In dieser szenisch-orchestralen Misere müssen sich also die Sängerinnen und Sänger behaupten. Man hat mit großen Stimmen nicht gespart, und trotzdem – das ist ein großer Pluspunkt – wird Opern-Pathos vermieden. Einen Besseren als Franz Supper kann man sich gar nicht wünschen für den Jim Mahoney: Die sieben Jahre als Holzfäller in Alaska haben ihn nicht verrohen lassen, eine gewisse Melancholie und ehrliche Enttäuschung vom Leben transportiert Supper glaubwürdig. Laura Nicorescu hat als Jenny Hill mit dem „Moon of Alabama“ ja den Schlager des Werks gepachtet. Dass sie nicht zur Fürsprecherin wird für den zum Tod verurteilten Freund? Wer wollte Jenny das verargen? Starke Typen sind Fatty (Rainer Maria Röhr) und der Dreieinigkeitsmoses (Eric Greene), der die Muskeln nicht nur beim Singen spielen lässt: ein gut eingekaufter Gast, mit dem die Gruppe der Alaska-Typen, Elliott Carlton Hines (Sparbüchsenbill), Paul Curievici (Jack) und Raimundas Juzuitis (Alaskawolfjoe) bestens mithält.
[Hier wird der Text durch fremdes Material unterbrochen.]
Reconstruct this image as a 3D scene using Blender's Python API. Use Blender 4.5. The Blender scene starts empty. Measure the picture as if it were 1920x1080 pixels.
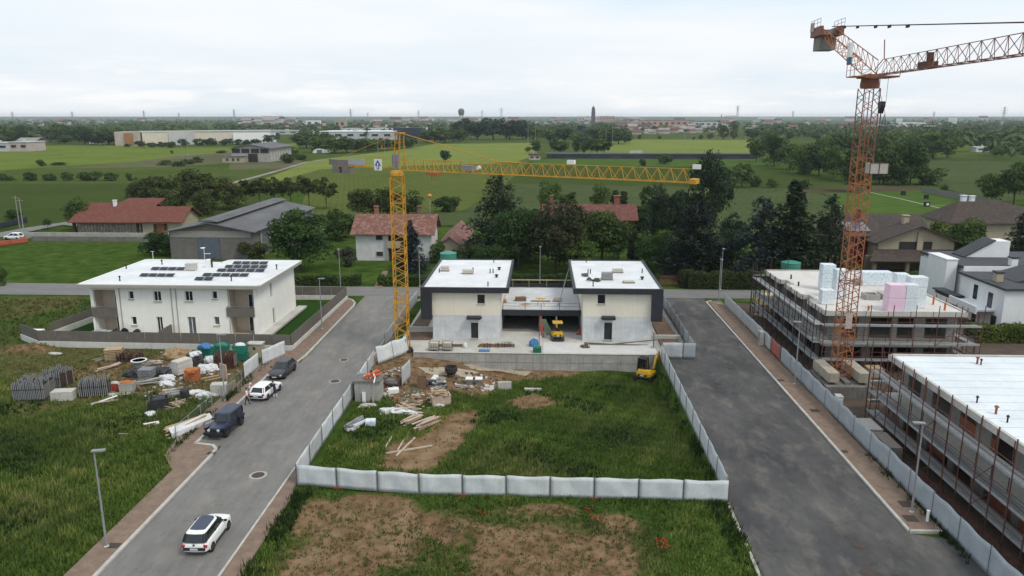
import bpy, bmesh, math, random
import numpy as np
from mathutils import Vector, Matrix
random.seed(7); rng = np.random.default_rng(11)
R = math.radians
sc = bpy.context.scene
COL = sc.collection
FPX, CAMH = 1407.0, 28.0
PIT = math.atan(322 / FPX); YAW = R(2.18)
cam_d = bpy.data.cameras.new('camera'); cam = bpy.data.objects.new('camera', cam_d); COL.objects.link(cam)
cam.location = (0, 0, CAMH); cam.rotation_euler = (R(90) - PIT, 0, YAW)
cam_d.sensor_width = 36; cam_d.lens = 36 * FPX / 1920; cam_d.clip_end = 60000; cam_d.clip_start = .5
sc.camera = cam
SUN_EL, SUN_AZ = R(52), R(128)            # azimuth clockwise from +Y
sc.view_settings.view_transform = 'Standard'; sc.view_settings.look = 'None'
sc.view_settings.exposure = 0.3; sc.view_settings.gamma = 1; sc.view_settings.use_curve_mapping = False
W = bpy.data.worlds.new('World'); sc.world = W; W.use_nodes = True
wn, wl = W.node_tree.nodes, W.node_tree.links
bg = wn['Background']; bg.inputs['Strength'].default_value = .1
sky = wn.new('ShaderNodeTexSky'); sky.sky_type = 'NISHITA'; sky.sun_disc = False
sky.sun_elevation = SUN_EL; sky.sun_rotation = SUN_AZ; sky.air_density = 1.2; sky.dust_density = 3
tc = wn.new('ShaderNodeTexCoord')
def wmap(scale, loc=(0, 0, 0)):
 m = wn.new('ShaderNodeMapping'); m.inputs['Scale'].default_value = scale; m.inputs['Location'].default_value = loc
 wl.new(tc.outputs['Generated'], m.inputs['Vector']); return m
def wnoise(scale, loc, sc_, det, rough):
 n = wn.new('ShaderNodeTexNoise'); n.inputs['Scale'].default_value = sc_; n.inputs['Detail'].default_value = det
 n.inputs['Roughness'].default_value = rough; wl.new(wmap(scale, loc).outputs[0], n.inputs['Vector']); return n
def wramp(src, p0, c0, p1, c1):
 r = wn.new('ShaderNodeValToRGB'); e = r.color_ramp.elements
 e[0].position, e[0].color, e[1].position, e[1].color = p0, c0, p1, c1
 wl.new(src, r.inputs[0]); return r
def wmix(fac, a, b):
 m = wn.new('ShaderNodeMix'); m.data_type = 'RGBA'
 if isinstance(fac, float): m.inputs[0].default_value = fac
 else: wl.new(fac, m.inputs[0])
 for s, v in ((6, a), (7, b)):
  if isinstance(v, tuple): m.inputs[s].default_value = v
  else: wl.new(v, m.inputs[s])
 return m.outputs[2]
sep = wn.new('ShaderNodeSeparateXYZ'); wl.new(tc.outputs['Generated'], sep.inputs[0])
grad = wramp(sep.outputs['Z'], 0.0, (6.1, 6.9, 7.5, 1), .11, (7.2, 7.75, 8.2, 1))       # hazy cloud deck, paler at the horizon
n1 = wnoise((1.0, 1.0, 7.0), (0.3, 1.2, .15), 3.2, 6, .55)
veil = wramp(n1.outputs[0], .36, (0, 0, 0, 1), .68, (1, 1, 1, 1))
c1 = wmix(veil.outputs[0], grad.outputs[0], (7.9, 8.05, 8.2, 1))
n2 = wnoise((1.0, 1.0, 6.0), (2.1, .4, .0), 9, 6, .6)
puff = wramp(n2.outputs[0], .53, (0, 0, 0, 1), .66, (1, 1, 1, 1))
pm = wramp(sep.outputs['Z'], .035, (1, 1, 1, 1), .075, (0, 0, 0, 1))
pmul = wn.new('ShaderNodeMath'); pmul.operation = 'MULTIPLY'
wl.new(puff.outputs[0], pmul.inputs[0]); wl.new(pm.outputs[0], pmul.inputs[1])
pmul2 = wn.new('ShaderNodeMath'); pmul2.operation = 'MULTIPLY'; pmul2.inputs[1].default_value = .7
wl.new(pmul.outputs[0], pmul2.inputs[0])
c2 = wmix(pmul2.outputs[0], c1, (8.6, 8.5, 8.35, 1))
n3 = wnoise((1.0, 1.0, 5.0), (5.3, 2.2, .6), 1.7, 5, .5)          # gaps with blue sky, only higher up
gap = wramp(n3.outputs[0], .42, (0, 0, 0, 1), .56, (1, 1, 1, 1))
hi = wramp(sep.outputs['Z'], .098, (0, 0, 0, 1), .14, (1, 1, 1, 1))
gm = wn.new('ShaderNodeMath'); gm.operation = 'MULTIPLY'; wl.new(gap.outputs[0], gm.inputs[0]); wl.new(hi.outputs[0], gm.inputs[1])
gm2 = wn.new('ShaderNodeMath'); gm2.operation = 'MULTIPLY'; gm2.inputs[1].default_value = .8; wl.new(gm.outputs[0], gm2.inputs[0])
blue = wmix(.82, sky.outputs[0], (6.5, 7.9, 9.0, 1))
c3 = wmix(gm2.outputs[0], c2, blue)
wl.new(c3, bg.inputs['Color'])
sd = bpy.data.lights.new('sun', 'SUN'); sd.energy = 1.5; sd.angle = R(18); sd.color = (1, .93, .82)
sun = bpy.data.objects.new('sun', sd); COL.objects.link(sun)
sun.rotation_euler = (R(90) - SUN_EL, 0, R(180) - SUN_AZ)
_cp, _sp, _cy, _sy = math.cos(PIT), math.sin(PIT), math.cos(YAW), math.sin(YAW)
def ray(px, py):
 a, b = (px - 960) / FPX, -(py - 540) / FPX
 x, y = a, _cp + b * _sp
 return (x * _cy - y * _sy, x * _sy + y * _cy, -_sp + b * _cp)
def G(px, py, z=0.0):                      # point at height z
 d = ray(px, py); t = (z - CAMH) / d[2]
 return (d[0] * t, d[1] * t)
def AY(px, py, Y):                         # point at depth Y
 d = ray(px, py); t = Y / d[1]
 return (d[0] * t, Y, CAMH + d[2] * t)
def ss(t): t = np.clip(t, 0, 1); return t * t * (3 - 2 * t)
PLOT = (-18.75, 52.0, 14.05, 85.5)
def hgt(x, y):                             # lie of the land (numpy friendly)
 x = np.asarray(x, float); y = np.asarray(y, float)
 inn = ss((x + 18.75) / .8) * ss((14.0 - x) / .5) * ss((y - 51.8) / .8) * (y < 86.2)
 h = inn * (-.2 - 1.45 * ss((y - 58) / 22) * ss((x + 14.5) / 11)
               + .10 * np.sin(x * .9 + y * .3) * np.sin(y * .7 - x * .2))
 fr = ss((x + 18.4) / .6) * ss((14.2 - x) / .6) * ss((51.4 - y) / .8)
 h = h + fr * (.02 + .16 * np.sin(x * .55 + 1) * np.sin(y * .8 + x * .2) + .10 * np.sin(x * 1.7 + y) * np.sin(y * 1.3)
                  - .55 * np.exp(-((x + 7.6 + (y - 48) * .55) / 1.0) ** 2 - ((y - 46.5) / 3.0) ** 2)
                  + .35 * np.exp(-((x + 4.6) / 2.2) ** 2 - ((y - 45.5) / 1.8) ** 2)
                  - .45 * np.exp(-((x + 15.0) / 1.1) ** 2 - ((y - 47.5) / 1.8) ** 2))
 lf = ss((-32.0 - x) / 1.5) * (y < 86.5)
 h = h + lf * (.10 * np.sin(x * .4 + 2) * np.sin(y * .45) + .06 * np.sin(x * 1.3) * np.sin(y * 1.1)
                  + 1.1 * np.exp(-((x + 62.0) / 3.2) ** 2 - ((y - 84.6) / 2.2) ** 2))
 road = ((x > -32.2) & (x < -18.8)) | ((x > 14.2) & (x < 28.6)) | ((y > 112) & (y < 124))
 return np.where(road & (np.abs(x) < 120), -.06, h)
def H1(x, y): return float(hgt(x, y))
def GP(px, py):                            # point of the ground seen at a pixel
 z = 0.0
 for _ in range(12):
  x, y = G(px, py, z); z = H1(x, y)
 return (x, y, z)
def tag(o, label=None, cat=None, group=None, kind=None):
 if label: o['label'] = label
 if cat: o['category'] = cat
 if group: o['group'] = group
 if kind: o['kind'] = kind
 return o
def thing(name, loc, label, cat, group=None, rz=0.0):
 o = bpy.data.objects.new(name, None); COL.objects.link(o); o.empty_display_size = .3
 o.location = loc; o.rotation_euler = (0, 0, rz); o.scale = (1, 1, 1)
 return tag(o, label, cat, group)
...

Frances Pappas ist die Witwe Begbick, der einen Abend lang die Felle davon schwimmen. Aus dieser Sänger- und Darsteller-Crew könnte man schon eine sehr überzeugende „Mahagonny“-Aufführung formen, wenn die Rahmenbedingungen in Szene und Musik passten.
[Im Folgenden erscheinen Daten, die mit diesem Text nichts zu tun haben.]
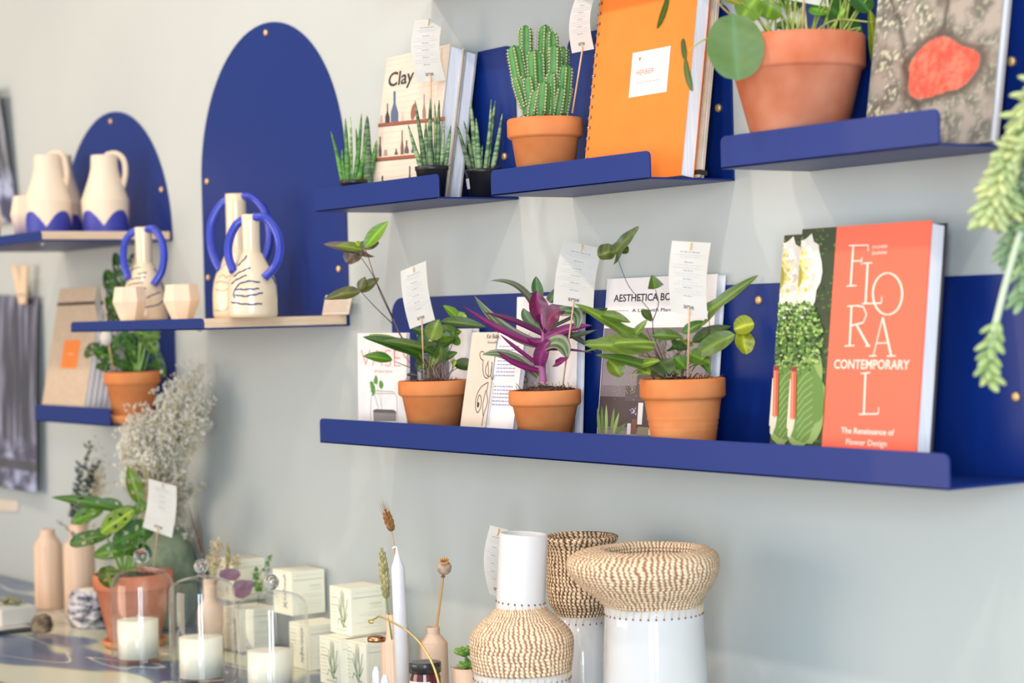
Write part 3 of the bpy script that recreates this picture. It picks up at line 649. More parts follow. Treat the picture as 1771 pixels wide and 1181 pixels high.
care_tag('white care tag in the middle snake plant pot in front of the pottery book', [(718, 35), (767, 30), (771, 139), (722, 143)], d_, [(742, 145), (747, 301)], .010, seed=1)
care_tag('white care tag between the cactus and the orange notebook, its top cut by the frame', [z5(545, -60), z5(655, -75), z5(633, 286), z5(503, 311)], 2.70, [z5(572, 260), z5(505, 660)], .011, seed=2, stickd=2.712)
care_tag('white care tag above the round-leaved plant pot, mostly cut by the frame', [(1345, -125), (1436, -112), (1434, 13), (1346, -4)], 2.33, [(1387, 0), (1388, 72)], .006, seed=3)
care_tag('white care tag in the first terracotta pot on the long shelf', [z7(440, 285), z7(567, 233), z7(612, 527), z7(487, 573)], 2.965, [z7(535, 525), z7(557, 815)], .004, seed=4, stickd=2.98)
care_tag('white care tag in the purple striped plant pot', [z8(516, 103), z8(712, 147), z8(668, 460), z8(463, 430)], 2.735, [z8(560, 470), z8(510, 862)], .004, seed=5, stickd=2.75)
care_tag('white care tag in the right terracotta pot, in front of the botanical book', [z8(1070, 107), z8(1268, 118), z8(1252, 508), z8(1066, 470)], 2.46, [z8(1153, 470), z8(1150, 806)], .005, seed=6, stickd=2.475)
# ------------------------------------------------------------------ pots and plants
def lp(pxc, Y, prof_px, pyref=None):
    """silhouette half-widths and heights read at the axis of a turned object that stands at depth Y"""
    py = prof_px[0][1] if pyref is None else pyref
    c = onY(pxc, py, Y); d = dep(c); out = []
    for hw, y in prof_px: q = at(pxc, y, d); out.append((hw * d / FPX, q.z))
    return (c.x, Y), out, d
def pot_prof(R, H, base=.62, rim=.26, th=.006, step=.09):
    rb = R * base; r1 = R * (1 - step); zr = H * (1 - rim)
    return [(0, 0), (rb - .002, 0), (rb, .0015), (r1 - .001, zr - .001), (r1 + .0005, zr), (R - .0015, zr + .0015), (R, zr + .004), (R, H - .002), (R - .0015, H), (R - th + .001, H), (R - th, H - .002), (R - th - .001, zr), (rb - th, .006), (0, .006)]
def soil(parent, c, z, r, n=120, seed=0, h=.006):
    rnd = random.Random(seed); m = MB()
    m.lathe([(r, z - .004), (r * .9, z), (r * .5, z + h * .7), (0, z + h)], (c[0], c[1], 0), 24, wob=lambda rr, zz, t: rr)
    for i in range(n):
        a = rnd.uniform(0, 2 * PI); q = math.sqrt(rnd.random()) * r * .95; s_ = rnd.uniform(.0012, .0032)
        m.ball((c[0] + q * math.cos(a), c[1] + q * math.sin(a), z + h * (1 - q / r) + s_ * .4), s_, nu=5, nv=4, scale=(1, rnd.uniform(.5, 1.4), rnd.uniform(.5, 1)))
    for i in range(n // 3):
        a = rnd.uniform(0, 2 * PI); q = math.sqrt(rnd.random()) * r * .95; p = Vector((c[0] + q * math.cos(a), c[1] + q * math.sin(a), z + h * .6))
        m.tube([p, p + Vector((rnd.gauss(0, .006), rnd.gauss(0, .006), rnd.uniform(.002, .009)))], .0004, 4)
    return m.build('soil', 'soil', parent)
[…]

Die Gerichtsverhandlung ähnelt einer der geläufigen Glücksspiel-Vorabendshow im Fernsehen. Jim Mahoney wird nicht gehängt, sondern auf einem menschengroßen Smartphone gekreuzigt. Als Nägel dienen vertraute Symbole aus dem Internet. Da schlägt das Analoge wieder vernichtend zu.